Seit vier Jahren nennt sie nun Bern ihr Zuhause. Was verschlug sie in die Schweizer Bundesstadt? «Die Liebe! Mein Freund hat hier eine Ausbildung gemacht. Bern ist eine Stadt, in der man viel Spass haben kann. Ich mag es hier sehr.» Die lockere Lebensart ist ihr gleich aufgefallen, aber auch, dass alle pünktlich und gut organisiert sind. «Diese Verlässlichkeit ist sehr positiv.» Sowohl in ihrem Atelier im Loeblager als auch zu Hause kommt sie viel unter Menschen, denn die Hutmacherin lebt in einer WG mit 14 Leuten. So fühlte sie sich schnell in der Bärenstadt wohl. Im Sommer geniesst sie die Aare. «So in einem Fluss zu schwimmen, ist schon einzigartig. In Österreich wäre das aus Sicherheitsgründen sicher gleich verboten.»
Mehr Hut wäre gut
Um ihr Atelier bekannter zu machen, ist Rainer-Pranter an Schautagen und auf Instagram unterwegs. Dieses Selfmarketing sei heute unabdingbar, gibt sie zu, aber auch die Mund-zu-Mund-Propaganda ist wichtig. Die Fotos auf ihrem Account versprühen Eleganz und eine Prise Nostalgie. Wünscht sich die Hutmacherin die 60er zurück, als kein Mann ohne Hut aus dem Haus ging? Sie lacht: «Nein, aber ich möchte die Menschen schon animieren, mehr Hut zu tragen. Wir dürfen heutzutage wieder mutiger sein und die Individualität feiern.» Schliesslich sei der Hut nicht nur ein praktischer Regen- oder Sonnenschutz, sondern ein tolles Accessoire, um den eigenen Typ zu unterstreichen. «Ein Hut kann eine grosse Wirkung entfalten, ist auch ein Stück weit Verkleidung», so Rainer-Pranter weiter.
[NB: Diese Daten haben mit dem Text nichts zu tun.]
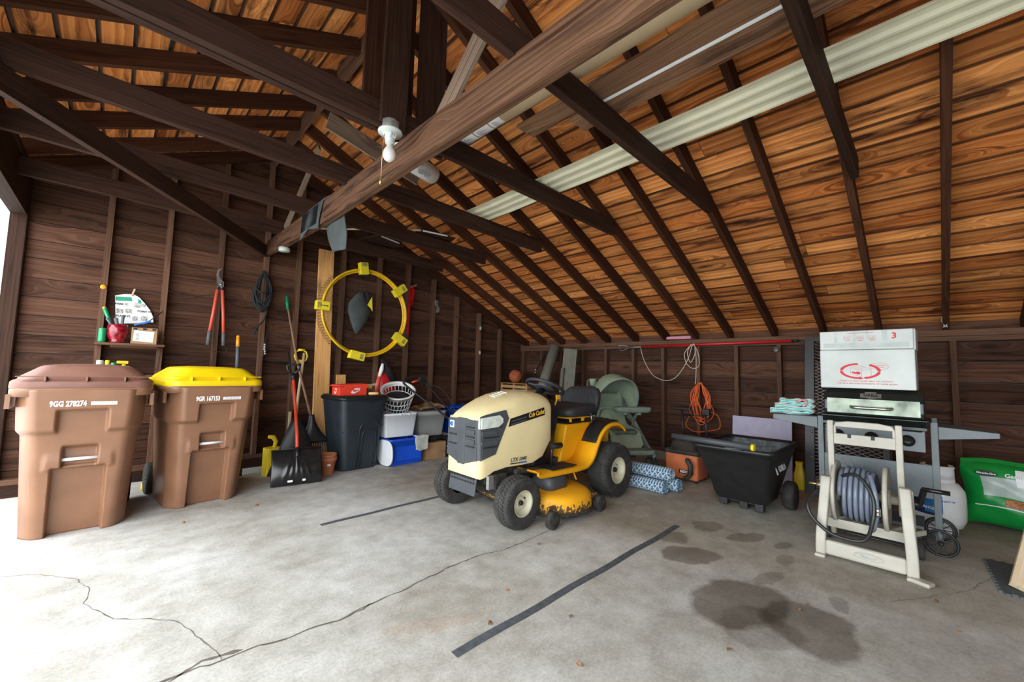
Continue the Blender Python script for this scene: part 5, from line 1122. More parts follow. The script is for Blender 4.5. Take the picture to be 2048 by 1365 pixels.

Vor allem soll die Kopfbedeckung im Alltag Freude machen. So näht die Hutmacherin auch gerne Stoffmützen. «Die sind praktischer und passen in den Ferienkoffer.» In Zukunft will sie ihr Repertoire in Richtung Festmode erweitern. Der passende Faszinator zum Kleid adelt das Outfit. Die Hutmacherin fasst es zusammen: «Kleine Sache, grosse Wirkung.»
Michèle Graf
PERSÖNLICH
Sarah Rainer-Pranter (29), liiert, lebt in Bern und stammt aus Lienz in Osttirol. Seit acht Jahren ist sie als Hutmacherin tätig. Ihre Freizeit verbringt sie gerne mit Lädele oder in der Natur beim Pilze sammeln.